"Esto es mi estrés, esta es mi vida, yo soy esto” sentenciaba Mohammed al describir su dibujo. No había dudado ni un segundo en tomar el papel y llenarlo de líneas y manchas de diferentes colores. Además del resultado, verle pintar era hipnótico. Los trazos parecían estar listos en su mente antes de que su mano los plasmara en el fondo blanco. Su cuerpo de pronto era solo el instrumento que expresaba lo inteligible de los pensamientos que rumiaba en su mente.
Un entorno tan sumamente hostil es una barrera al desarrollo emocional de un joven. Sobrevivir una día más es la única meta. Conseguir comida, no pensar demasiado y cada noche jugársela para colarse en un ferry en lo que llaman “el risky”, arriesgándose, efectivamente, a palizas y accidentes mortales.

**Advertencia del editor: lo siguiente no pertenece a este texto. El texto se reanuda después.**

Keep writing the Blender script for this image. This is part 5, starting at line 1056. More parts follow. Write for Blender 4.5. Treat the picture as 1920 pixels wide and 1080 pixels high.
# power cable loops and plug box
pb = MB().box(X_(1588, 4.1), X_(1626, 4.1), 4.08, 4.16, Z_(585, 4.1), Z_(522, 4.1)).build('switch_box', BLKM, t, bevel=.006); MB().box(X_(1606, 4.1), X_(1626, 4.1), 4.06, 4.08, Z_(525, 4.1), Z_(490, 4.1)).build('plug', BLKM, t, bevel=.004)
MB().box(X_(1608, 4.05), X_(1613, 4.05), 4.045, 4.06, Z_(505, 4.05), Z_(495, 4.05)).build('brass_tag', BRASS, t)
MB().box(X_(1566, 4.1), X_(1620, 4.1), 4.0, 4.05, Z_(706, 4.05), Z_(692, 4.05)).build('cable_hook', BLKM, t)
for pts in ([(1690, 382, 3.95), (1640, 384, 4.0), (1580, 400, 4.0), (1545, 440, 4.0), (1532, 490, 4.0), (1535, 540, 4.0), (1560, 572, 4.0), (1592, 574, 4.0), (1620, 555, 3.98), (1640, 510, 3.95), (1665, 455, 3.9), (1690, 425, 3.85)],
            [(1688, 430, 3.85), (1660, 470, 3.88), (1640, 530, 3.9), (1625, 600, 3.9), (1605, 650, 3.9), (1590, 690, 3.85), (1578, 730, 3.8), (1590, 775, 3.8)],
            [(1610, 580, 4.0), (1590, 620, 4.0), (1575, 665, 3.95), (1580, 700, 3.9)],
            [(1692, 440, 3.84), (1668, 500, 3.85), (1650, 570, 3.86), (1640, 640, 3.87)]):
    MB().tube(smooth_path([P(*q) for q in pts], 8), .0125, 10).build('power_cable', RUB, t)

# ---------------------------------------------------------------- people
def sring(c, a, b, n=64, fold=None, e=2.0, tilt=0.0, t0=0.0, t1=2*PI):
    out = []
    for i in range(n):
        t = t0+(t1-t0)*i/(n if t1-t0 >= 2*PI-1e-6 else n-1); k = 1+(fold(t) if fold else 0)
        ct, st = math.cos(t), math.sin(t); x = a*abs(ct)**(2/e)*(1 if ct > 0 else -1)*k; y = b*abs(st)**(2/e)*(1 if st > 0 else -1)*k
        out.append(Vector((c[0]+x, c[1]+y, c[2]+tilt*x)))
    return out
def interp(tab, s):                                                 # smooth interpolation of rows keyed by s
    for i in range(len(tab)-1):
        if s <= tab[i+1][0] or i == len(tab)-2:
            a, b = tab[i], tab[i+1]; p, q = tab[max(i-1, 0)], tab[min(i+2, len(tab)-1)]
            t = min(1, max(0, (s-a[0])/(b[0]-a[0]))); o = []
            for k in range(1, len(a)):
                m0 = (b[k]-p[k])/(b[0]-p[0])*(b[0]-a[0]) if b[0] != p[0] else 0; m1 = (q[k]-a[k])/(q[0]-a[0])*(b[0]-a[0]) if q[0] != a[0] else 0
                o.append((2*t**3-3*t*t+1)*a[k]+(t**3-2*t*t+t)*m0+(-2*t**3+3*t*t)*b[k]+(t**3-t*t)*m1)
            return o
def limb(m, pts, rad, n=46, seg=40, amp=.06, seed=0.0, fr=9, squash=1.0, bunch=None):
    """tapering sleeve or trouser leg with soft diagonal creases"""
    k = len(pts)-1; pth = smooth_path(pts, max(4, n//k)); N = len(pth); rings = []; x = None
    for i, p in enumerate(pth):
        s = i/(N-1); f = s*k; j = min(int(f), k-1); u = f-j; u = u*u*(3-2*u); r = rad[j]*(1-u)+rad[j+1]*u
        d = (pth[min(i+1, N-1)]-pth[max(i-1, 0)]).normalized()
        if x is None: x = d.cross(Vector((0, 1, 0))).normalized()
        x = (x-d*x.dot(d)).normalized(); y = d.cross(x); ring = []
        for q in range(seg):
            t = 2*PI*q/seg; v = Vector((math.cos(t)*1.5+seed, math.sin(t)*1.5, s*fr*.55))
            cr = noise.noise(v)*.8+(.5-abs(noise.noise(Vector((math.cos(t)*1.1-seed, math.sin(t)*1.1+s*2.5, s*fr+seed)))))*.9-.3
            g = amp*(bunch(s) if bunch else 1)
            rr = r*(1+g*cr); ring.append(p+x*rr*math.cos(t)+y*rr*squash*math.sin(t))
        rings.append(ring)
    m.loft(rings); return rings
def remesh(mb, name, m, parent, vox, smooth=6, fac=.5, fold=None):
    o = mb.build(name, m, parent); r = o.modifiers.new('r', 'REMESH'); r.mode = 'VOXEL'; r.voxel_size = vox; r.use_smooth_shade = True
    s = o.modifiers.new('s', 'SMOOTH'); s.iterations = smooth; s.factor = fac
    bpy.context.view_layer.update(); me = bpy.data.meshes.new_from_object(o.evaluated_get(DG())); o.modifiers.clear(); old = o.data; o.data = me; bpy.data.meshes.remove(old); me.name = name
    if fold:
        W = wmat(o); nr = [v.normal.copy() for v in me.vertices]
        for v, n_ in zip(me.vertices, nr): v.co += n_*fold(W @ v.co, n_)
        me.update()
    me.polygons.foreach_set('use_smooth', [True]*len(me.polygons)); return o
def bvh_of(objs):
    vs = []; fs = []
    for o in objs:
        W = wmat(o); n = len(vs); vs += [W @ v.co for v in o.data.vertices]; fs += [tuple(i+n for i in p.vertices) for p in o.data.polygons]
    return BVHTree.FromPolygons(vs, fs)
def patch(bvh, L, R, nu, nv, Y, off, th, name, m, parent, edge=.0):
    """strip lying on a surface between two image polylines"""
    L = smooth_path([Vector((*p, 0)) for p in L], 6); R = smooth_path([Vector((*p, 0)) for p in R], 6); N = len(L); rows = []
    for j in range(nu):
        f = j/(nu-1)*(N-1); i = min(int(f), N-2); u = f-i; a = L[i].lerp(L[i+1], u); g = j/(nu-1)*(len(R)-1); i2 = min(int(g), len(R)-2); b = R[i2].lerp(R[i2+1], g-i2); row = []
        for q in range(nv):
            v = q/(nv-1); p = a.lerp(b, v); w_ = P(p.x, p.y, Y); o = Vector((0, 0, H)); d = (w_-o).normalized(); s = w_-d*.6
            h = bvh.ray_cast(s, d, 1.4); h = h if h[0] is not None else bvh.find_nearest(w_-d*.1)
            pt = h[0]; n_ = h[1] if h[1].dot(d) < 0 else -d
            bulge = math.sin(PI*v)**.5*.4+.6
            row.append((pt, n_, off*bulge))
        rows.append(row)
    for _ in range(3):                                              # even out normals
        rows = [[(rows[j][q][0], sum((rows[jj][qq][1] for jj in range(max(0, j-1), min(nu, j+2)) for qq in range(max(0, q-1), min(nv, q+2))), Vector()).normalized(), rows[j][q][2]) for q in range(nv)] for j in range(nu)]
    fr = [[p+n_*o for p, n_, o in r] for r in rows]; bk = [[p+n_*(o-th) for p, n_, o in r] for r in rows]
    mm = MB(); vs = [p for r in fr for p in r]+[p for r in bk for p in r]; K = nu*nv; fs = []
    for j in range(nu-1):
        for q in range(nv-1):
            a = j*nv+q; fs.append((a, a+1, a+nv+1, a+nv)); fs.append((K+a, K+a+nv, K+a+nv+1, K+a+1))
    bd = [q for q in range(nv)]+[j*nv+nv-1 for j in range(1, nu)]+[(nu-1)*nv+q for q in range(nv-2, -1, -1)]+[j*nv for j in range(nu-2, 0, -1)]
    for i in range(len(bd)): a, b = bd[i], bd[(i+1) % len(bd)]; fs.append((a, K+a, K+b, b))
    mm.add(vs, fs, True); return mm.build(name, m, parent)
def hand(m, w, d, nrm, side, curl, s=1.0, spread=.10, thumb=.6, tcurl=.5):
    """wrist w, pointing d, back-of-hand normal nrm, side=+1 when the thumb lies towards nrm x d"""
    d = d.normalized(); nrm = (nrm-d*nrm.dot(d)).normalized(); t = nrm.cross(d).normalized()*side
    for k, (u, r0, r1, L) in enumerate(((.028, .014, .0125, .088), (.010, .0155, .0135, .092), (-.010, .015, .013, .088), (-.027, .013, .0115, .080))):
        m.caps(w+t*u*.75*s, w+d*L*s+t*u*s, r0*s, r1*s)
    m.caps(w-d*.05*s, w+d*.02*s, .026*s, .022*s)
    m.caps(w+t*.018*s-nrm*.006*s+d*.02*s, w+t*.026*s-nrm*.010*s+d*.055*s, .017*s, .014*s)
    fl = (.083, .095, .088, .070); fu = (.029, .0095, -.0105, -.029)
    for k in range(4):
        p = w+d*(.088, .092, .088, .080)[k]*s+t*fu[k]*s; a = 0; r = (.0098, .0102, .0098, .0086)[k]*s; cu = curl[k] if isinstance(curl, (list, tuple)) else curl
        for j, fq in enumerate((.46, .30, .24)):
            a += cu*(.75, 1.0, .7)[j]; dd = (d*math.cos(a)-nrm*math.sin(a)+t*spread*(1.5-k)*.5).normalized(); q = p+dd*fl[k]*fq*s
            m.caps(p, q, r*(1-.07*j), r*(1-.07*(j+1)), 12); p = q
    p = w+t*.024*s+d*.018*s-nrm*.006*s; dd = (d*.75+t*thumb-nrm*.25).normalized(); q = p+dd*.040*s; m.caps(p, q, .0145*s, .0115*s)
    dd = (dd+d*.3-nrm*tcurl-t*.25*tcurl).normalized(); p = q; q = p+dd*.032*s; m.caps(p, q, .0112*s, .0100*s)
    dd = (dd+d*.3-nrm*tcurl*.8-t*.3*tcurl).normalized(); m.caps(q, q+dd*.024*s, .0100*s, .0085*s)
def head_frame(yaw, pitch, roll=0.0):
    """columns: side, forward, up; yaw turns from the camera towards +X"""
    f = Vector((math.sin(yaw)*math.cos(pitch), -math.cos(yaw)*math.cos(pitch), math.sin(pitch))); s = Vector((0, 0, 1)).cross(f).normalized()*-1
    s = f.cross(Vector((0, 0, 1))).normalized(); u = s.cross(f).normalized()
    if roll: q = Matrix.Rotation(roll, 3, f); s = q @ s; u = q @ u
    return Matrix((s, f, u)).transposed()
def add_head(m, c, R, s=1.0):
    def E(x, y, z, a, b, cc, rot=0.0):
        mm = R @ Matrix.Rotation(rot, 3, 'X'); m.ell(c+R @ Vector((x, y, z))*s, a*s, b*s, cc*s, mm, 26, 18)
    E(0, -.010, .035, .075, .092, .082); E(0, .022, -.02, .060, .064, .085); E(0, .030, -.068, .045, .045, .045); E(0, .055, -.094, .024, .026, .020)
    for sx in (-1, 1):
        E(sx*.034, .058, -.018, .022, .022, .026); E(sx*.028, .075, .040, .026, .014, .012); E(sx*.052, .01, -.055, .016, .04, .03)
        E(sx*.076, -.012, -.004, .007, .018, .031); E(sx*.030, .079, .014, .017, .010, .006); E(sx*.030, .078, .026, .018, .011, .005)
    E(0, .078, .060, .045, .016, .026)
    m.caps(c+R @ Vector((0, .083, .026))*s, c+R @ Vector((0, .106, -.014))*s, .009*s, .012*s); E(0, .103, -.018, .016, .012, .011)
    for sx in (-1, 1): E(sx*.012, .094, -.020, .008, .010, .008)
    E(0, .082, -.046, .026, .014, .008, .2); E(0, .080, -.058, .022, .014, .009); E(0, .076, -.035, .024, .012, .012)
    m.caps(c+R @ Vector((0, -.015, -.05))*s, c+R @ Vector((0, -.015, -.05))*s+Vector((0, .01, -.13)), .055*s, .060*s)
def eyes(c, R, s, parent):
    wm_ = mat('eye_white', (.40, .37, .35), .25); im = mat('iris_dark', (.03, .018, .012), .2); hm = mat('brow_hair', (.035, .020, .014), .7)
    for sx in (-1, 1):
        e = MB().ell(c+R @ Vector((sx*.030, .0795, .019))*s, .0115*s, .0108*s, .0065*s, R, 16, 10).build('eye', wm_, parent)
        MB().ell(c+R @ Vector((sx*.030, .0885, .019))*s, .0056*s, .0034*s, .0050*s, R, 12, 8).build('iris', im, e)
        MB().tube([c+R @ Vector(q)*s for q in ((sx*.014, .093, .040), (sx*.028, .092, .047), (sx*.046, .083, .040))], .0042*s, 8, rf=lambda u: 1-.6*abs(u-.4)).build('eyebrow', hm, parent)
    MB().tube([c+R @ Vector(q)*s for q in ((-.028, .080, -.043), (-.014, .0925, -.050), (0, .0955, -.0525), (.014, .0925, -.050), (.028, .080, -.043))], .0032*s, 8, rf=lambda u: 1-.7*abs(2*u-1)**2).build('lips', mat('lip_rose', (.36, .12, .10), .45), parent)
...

El sueño europeo se convierte en pesadilla una vez pisan tierra española. El tiempo se para, no hay crecimiento, no hay desarrollo, no hay nada más allá de aprender a lidiar con la desesperación de verse encerrados, despreciados y maltratados. No hay niñez ni adolescencia porque no pueden permitírsela. Están solos, repletos de cortes de concertina, de golpes de porra, de puñetazos, de esguinces, pero son valientes a pesar del miedo, no les queda otra opción, se organizan para dormir en chabolas que construyen escondidas por la ciudad, comparten estrategias y contactos de personas que puedan ayudarles, pero todo lo que desean está fuera de su control. Son víctimas de políticas racistas que solo ponen trabas para no tenerles aquí.
¿Qué hacen con ese sufrimiento? Comunicar no es tan fácil. Quizás hablen entre ellos, o quizás oculten sus emociones como forma de autoprotección. La barrera idiomática nos aleja de ellos, pero aunque no lo hiciera, las palabras se quedan cortas.
Sin embargo, el cuerpo siempre habla y deja salir lo que no se consigue verbalizar. El arte es una forma de comunicar sin conceptos, sin términos, sin la objetividad del lenguaje oral. El arte no se hace con la finalidad de que se entienda, sino para canalizar la vorágine de emociones interna.
Comenzamos a llevar material de pintura a nuestros encuentros con los chicos en la playa, y de pronto muchos de ellos empezaron a hablar a través de los colores. Pintaron, como Mohammed, su propia mente, pintaron aquello que echaban de menos, como sus casas o su equipo de fútbol, pintaron lo que más ansiaban, el ferry, un avión, pintaron lo que quisieron, sin normas.
Algunos de ellos se apartaban para evadirse del ruido mientras pintaban, o para que nadie viese lo que querían plasmar. Se hacía el silencio entre quienes trabajaban absortos en sus papeles. Se respiraba la calma de estar haciendo algo solo por el placer de hacerlo.
Los ratos de playa son estratégicos para mantener el contacto directo con ellos, hacer curas rápidas, responder dudas sobre sus procesos administrativos o prestarles un móvil con el que puedan llamar a sus familias, pero también son espacios de ocio, de desconexión, donde jugar a la pelota, a juegos de mesa, saltar a la comba o, ahora, pintar. En resumen, el tipo de actividades que chavales de su edad deberían poder hacer despreocupadamente.
Mohammed pintó, en cuestión de unos minutos, lo que no había podido transmitirnos con palabras desde que le conocemos. Y gracias a su representación, podemos hacernos una idea de lo que quería decirnos.
Queda mucho que pelear para que las personas en tránsito tengan una vida digna, pero mientras nos dedicamos a la denuncia constante de estas vulneraciones de derechos humanos, disfrutamos también de ver cómo estos momentos suponen pequeños parches en la salud mental de los jóvenes con los que trabajamos en nuestro día a día.